··· TASK DATA ···
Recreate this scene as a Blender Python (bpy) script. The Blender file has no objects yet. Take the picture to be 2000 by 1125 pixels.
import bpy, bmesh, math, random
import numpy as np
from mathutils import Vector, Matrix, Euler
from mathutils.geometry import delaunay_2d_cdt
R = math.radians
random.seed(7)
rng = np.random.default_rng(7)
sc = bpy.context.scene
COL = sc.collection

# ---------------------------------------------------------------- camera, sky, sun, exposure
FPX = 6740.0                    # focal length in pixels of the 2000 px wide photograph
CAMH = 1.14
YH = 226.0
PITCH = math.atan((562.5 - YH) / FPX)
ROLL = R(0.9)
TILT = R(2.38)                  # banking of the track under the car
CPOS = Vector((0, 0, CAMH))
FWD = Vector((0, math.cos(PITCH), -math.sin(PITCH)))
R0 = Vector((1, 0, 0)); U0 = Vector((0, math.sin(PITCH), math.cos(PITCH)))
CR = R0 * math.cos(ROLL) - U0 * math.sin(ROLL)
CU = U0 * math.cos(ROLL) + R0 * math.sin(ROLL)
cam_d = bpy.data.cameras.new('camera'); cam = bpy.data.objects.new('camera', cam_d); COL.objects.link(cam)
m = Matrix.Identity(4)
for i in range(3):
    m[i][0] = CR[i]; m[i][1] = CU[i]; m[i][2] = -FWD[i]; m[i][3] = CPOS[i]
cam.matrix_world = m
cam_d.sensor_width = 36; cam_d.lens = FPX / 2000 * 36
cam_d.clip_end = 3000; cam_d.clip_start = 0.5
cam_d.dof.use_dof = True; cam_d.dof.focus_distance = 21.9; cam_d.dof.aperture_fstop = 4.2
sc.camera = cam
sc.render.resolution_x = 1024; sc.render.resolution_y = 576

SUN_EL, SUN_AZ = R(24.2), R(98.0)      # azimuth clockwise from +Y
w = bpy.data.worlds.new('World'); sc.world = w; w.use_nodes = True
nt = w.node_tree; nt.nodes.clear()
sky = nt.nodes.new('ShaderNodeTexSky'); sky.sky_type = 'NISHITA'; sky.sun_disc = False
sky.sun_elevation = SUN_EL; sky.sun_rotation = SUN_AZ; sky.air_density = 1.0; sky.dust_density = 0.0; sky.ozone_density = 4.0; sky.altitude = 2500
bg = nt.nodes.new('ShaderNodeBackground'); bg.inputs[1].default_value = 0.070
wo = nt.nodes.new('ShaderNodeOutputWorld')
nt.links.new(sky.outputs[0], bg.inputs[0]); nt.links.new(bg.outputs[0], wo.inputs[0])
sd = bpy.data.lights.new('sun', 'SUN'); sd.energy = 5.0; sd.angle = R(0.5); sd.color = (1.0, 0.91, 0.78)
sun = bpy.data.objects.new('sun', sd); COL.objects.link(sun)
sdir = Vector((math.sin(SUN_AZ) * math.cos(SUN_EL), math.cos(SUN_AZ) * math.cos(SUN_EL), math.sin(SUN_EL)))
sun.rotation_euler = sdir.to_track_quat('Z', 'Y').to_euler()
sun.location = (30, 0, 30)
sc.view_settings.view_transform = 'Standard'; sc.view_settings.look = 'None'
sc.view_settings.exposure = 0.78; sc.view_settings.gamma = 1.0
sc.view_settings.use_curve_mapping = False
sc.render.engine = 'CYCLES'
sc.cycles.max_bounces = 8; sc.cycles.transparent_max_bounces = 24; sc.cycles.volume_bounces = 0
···
··· TASK DATA ···
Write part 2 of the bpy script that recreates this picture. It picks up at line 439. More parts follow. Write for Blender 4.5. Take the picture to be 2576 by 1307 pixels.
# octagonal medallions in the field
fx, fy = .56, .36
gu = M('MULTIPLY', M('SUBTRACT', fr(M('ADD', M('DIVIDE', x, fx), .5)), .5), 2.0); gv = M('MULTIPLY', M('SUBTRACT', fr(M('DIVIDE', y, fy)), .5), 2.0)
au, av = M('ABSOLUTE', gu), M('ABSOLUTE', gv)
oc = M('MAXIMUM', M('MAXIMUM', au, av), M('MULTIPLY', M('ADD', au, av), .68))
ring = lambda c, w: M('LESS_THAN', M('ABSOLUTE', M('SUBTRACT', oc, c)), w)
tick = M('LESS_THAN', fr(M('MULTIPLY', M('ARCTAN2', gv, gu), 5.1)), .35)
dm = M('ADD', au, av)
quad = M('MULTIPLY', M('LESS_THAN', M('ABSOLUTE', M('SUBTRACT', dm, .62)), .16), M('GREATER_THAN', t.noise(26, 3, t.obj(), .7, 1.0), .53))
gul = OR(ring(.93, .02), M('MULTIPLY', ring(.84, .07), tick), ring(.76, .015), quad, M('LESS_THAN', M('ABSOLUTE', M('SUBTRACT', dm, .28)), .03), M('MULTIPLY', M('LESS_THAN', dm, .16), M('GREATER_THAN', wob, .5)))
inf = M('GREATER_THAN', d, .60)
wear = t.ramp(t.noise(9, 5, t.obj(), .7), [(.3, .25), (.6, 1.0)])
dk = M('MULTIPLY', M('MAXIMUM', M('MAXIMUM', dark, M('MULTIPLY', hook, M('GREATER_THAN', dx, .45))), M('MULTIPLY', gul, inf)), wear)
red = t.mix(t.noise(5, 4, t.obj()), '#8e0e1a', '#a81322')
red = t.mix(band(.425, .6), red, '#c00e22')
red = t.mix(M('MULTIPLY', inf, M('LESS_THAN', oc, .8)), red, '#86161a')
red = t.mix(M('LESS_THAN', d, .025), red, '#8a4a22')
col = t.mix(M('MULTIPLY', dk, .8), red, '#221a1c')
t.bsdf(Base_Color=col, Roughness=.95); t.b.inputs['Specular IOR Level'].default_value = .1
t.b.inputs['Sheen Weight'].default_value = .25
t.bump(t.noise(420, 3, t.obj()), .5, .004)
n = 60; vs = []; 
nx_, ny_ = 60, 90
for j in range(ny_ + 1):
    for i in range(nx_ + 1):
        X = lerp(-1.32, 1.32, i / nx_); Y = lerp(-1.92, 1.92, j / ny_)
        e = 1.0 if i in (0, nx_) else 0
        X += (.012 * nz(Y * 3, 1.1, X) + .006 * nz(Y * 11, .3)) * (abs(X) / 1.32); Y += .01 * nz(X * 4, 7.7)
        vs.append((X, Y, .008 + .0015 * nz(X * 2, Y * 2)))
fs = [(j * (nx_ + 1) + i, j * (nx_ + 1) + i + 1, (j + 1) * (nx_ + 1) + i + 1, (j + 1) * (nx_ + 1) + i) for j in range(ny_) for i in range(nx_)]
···
··· TASK DATA ···
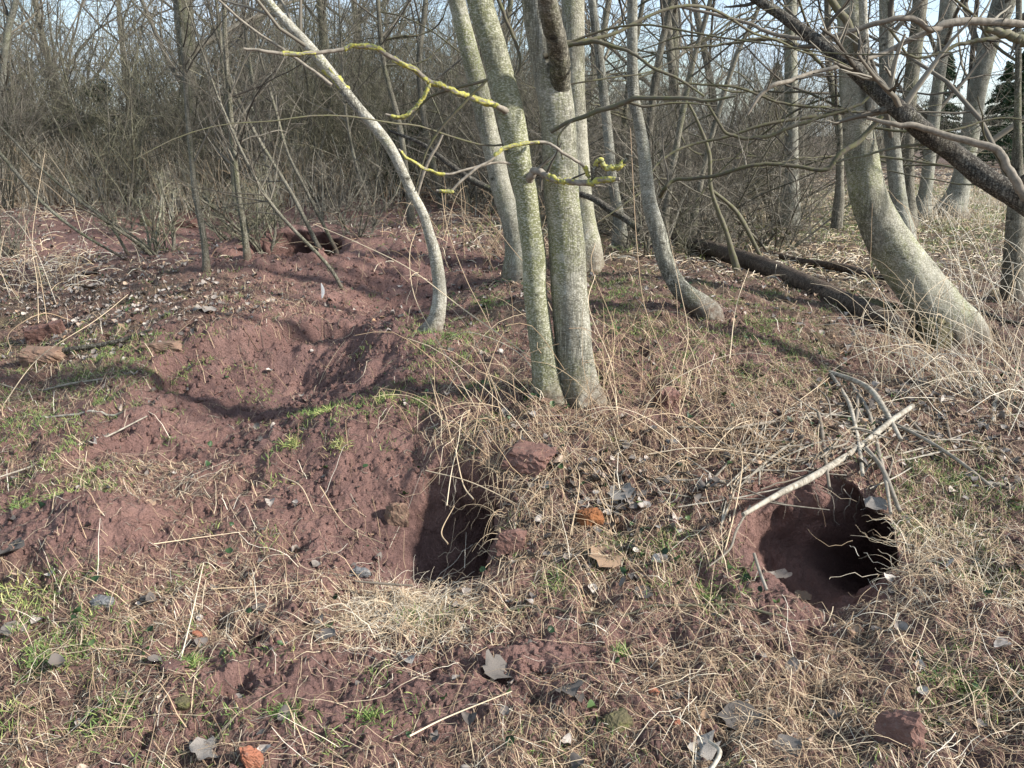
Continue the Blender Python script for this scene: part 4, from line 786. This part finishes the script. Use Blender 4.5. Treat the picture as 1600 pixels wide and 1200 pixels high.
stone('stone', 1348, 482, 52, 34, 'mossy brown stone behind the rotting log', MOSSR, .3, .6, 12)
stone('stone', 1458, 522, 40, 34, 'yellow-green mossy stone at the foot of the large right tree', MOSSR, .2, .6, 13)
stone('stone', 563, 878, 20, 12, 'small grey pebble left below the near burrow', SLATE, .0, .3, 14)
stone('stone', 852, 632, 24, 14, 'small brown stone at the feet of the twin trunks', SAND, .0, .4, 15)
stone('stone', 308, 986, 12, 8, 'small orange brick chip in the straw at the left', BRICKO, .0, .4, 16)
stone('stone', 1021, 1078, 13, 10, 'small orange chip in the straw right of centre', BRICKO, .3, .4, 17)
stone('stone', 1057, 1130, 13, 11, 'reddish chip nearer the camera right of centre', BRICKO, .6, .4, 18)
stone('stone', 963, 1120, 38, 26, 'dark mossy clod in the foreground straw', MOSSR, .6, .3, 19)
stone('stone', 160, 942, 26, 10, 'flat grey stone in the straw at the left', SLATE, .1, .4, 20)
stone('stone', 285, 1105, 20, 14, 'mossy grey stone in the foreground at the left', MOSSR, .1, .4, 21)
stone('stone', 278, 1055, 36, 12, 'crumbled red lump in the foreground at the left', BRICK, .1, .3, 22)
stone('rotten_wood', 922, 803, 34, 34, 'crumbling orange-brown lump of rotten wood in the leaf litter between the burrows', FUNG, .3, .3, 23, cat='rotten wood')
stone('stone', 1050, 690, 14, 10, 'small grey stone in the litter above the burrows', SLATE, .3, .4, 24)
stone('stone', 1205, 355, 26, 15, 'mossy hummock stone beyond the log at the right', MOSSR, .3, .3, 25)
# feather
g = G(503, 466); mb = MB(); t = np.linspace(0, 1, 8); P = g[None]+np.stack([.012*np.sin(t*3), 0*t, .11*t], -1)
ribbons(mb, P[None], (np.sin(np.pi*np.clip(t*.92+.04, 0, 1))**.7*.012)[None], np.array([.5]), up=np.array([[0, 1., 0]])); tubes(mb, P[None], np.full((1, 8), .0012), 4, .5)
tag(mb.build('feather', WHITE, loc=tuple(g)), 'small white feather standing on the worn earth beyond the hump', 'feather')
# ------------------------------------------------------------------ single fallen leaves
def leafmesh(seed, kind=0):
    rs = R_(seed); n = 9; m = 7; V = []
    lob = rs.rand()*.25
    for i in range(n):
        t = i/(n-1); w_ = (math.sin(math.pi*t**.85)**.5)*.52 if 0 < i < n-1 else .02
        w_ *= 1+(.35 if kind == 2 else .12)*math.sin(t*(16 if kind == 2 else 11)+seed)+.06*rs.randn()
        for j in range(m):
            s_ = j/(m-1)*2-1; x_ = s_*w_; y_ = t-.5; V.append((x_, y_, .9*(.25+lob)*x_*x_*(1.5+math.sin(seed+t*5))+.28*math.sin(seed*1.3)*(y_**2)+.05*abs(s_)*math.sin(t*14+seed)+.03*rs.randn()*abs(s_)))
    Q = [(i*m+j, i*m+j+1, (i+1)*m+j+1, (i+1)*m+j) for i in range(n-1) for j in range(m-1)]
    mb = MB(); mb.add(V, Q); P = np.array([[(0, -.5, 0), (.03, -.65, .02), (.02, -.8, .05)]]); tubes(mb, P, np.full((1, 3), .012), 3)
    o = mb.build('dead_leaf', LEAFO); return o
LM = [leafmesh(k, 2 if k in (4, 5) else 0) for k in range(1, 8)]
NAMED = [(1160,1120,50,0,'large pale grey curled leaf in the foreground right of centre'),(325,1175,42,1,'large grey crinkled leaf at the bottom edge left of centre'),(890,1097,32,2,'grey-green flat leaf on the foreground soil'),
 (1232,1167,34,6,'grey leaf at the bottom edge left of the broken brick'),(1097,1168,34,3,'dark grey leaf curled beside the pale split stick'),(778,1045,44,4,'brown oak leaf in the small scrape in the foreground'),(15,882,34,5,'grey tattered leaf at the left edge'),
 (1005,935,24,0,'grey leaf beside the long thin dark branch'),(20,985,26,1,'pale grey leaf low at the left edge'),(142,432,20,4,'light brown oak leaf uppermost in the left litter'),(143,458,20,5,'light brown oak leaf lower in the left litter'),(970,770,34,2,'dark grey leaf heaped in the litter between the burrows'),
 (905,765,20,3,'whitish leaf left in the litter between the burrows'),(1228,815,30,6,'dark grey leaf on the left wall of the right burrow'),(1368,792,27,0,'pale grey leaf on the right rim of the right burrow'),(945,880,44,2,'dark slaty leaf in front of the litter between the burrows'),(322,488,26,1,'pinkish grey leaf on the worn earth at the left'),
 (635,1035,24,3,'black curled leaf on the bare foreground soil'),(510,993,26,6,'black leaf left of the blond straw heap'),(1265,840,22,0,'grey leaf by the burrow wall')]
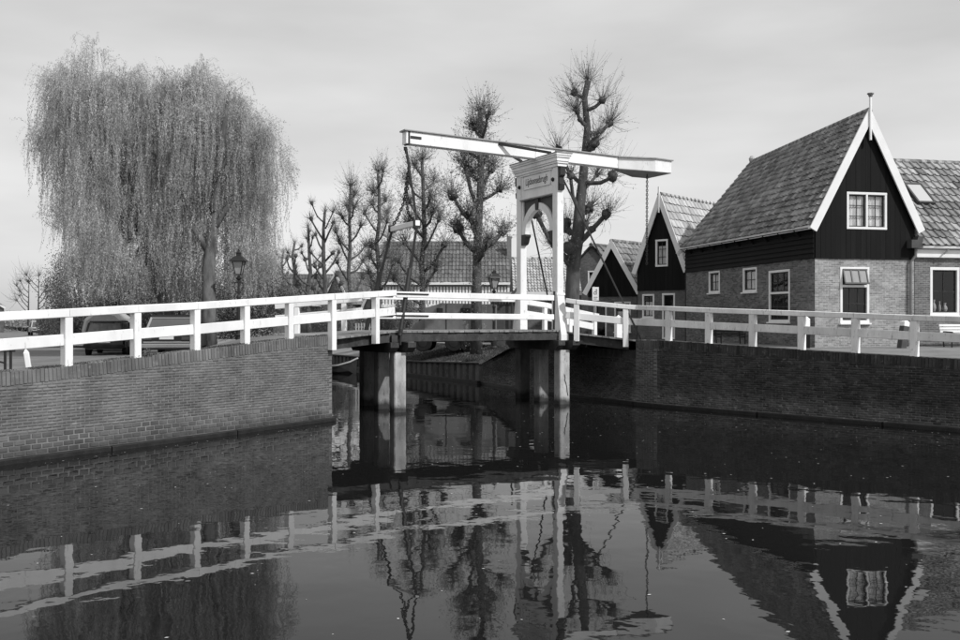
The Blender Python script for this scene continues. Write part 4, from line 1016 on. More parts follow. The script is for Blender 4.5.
···
### WHAT THE TASK REQUIRES
Extract the lines of the preceding material that run from the line with "Recreate this scene" through the line with "COL = sc.collection", inclusive, reproducing them exactly and adding nothing.

### WRITTEN SOLUTION
Recreate this scene as a Blender Python (bpy) script. The Blender file has no objects yet. Take the picture to be 2000 by 1125 pixels.
import bpy, bmesh, math, random
import numpy as np
from mathutils import Vector, Matrix, Euler
from mathutils.geometry import delaunay_2d_cdt
R = math.radians
random.seed(7)
rng = np.random.default_rng(7)
sc = bpy.context.scene
COL = sc.collection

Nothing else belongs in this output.